Todo queda en la sonrisa de Dembélé

Uno había olvidado la crueldad casi atávica de este deporte. Sobre todo la de la Champions League. No hay competición que condense en tan pocos minutos tantas historias, tantos miedos y vergüenzas. Tantos sueños destrozados. Esta derrota duele tanto como cualquier otra en Europa, pero en el fondo, y lo verán cuando pasen unas horas, unos días, o unas semanas, hay algo a rescatar a diferencia de las otras que causaron el trauma. Nunca, en ninguna otra, hubo tanta desgracia con sonido a tragedia griega como en esta y aún así, el culer se fue como uno se va de las historias que le duelen y persiguen durante tiempo pero de las que sabe que habrá algo que rescatar.
Todo queda en la sonrisa de Dembélé.
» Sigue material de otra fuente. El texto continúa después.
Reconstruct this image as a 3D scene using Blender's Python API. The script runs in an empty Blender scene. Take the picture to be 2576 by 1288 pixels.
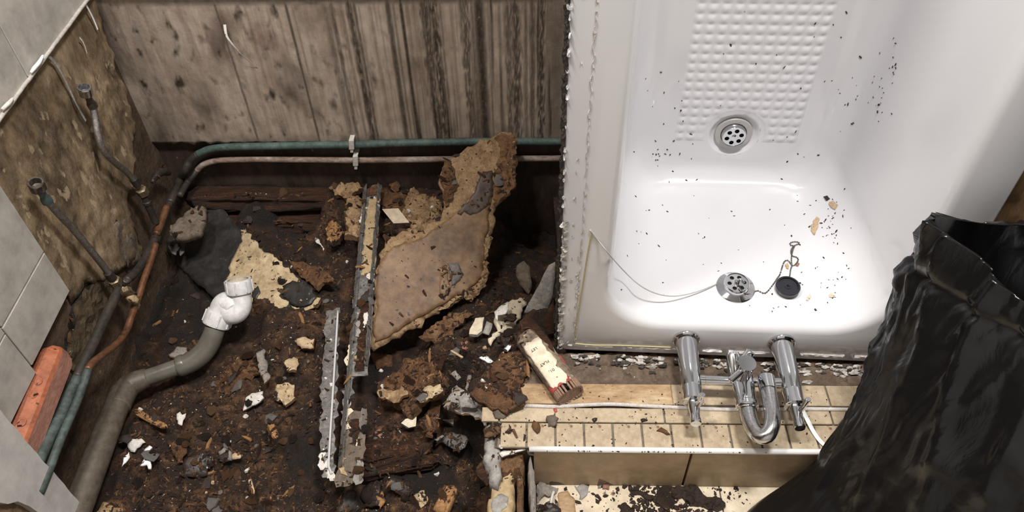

El francés apareció para recordarle al culer el pasado que quiere enterrar. Uno que durante minutos creía olvidado, con el regate de Lamine Yamal dejando seco a Nuno Mendes y Raphinha volviendo a dejar en evidencia el legado del francés, Ousmane apareció para marcar, siendo preciso, quirúrgico, de una forma que hasta la fecha nunca había sido. Su sonrisa final, mirando con sorna el estadio que tenía que haber sido el suyo este curso, hirió el orgullo de una afición que vio como el guion del partido lo había escrito la peor de las personas en esta tierra.
El aficionado se había acostumbrado a la derrota, a una forma de perder concreta que ya no dolía porque había llegado a ese punto tan bajo y triste de que el dolor te es indiferente. La realidad era un sedante y el culer traducía cada humillación con estoicismo. Pero en la ida, algo hizo click. El Barça compitió (y ganó) como hacía años que no se veía, mostrando un orgullo y una competitividad enterradas y eso abrió una esperanza que antes no existía: el Barça pasó de incógnita a realidad, de defender una inferioridad a un resultado a favor. Perder ya no daría lo mismo porque era imposible no imaginar lo que había detrás de la cortina: el problema en no ganar esta eliminatoria es abandonar el mundo que te construyes entre un partido y el otro.
En cierta medida, los culers se habían imaginado su nueva casa. Las paredes recién pintadas, el comedor iluminado, la madera renovada. Renunciar a esto es terrible porque implica decir adiós a algo que ya creías tuyo, que te pertenecía. La Champions no permite soñar en algo que no te pertenece porque siempre te lo termina arrebatando, no puedes vivir en algo que no es tuyo.
Hacerte mayor es sobre todo aprender a minimizar y relativizar la ilusión. Eso es lo que el culer tiene que tatuarse a fuego en su memoria, que ya había olvidado lo que suponía ilusionarse y volver a sentir ese fuego interno e noches grandes y sueños prometidos. El fútbol te fuerza a ilusionarte y perder eso que has cultivado con tanto mimo a una velocidad de crucero, demasiado alta como para que uno no se vuelva loco. En días como hoy, con Dembélé recogiendo el premio al mejor jugador, es imposible no pensar en quién escribe este deporte, en qué mente tan perturbada y cruel cabe un final así. Lo peor no es la derrota, sino la negación total y absoluta a un mundo que tú, culer, ya habías imaginado.
El partido de hoy sirve para que los que han crecido con Lisboa, Anfield y Roma como únicas noches europeas hayan podido forjar una derrota distinta en la que las lágrimas eran las de Lamine y Cubarsí, que con 17 años son ya patrimonio del club y suman a sus espaldas una eliminatoria que convalida cualquier elogio. Puestos a perder, que es algo que sucederá mucho más de lo que se desea, que sea bajo noches como esta, donde hay más orgullo que indiferencia, más deseo que desidia.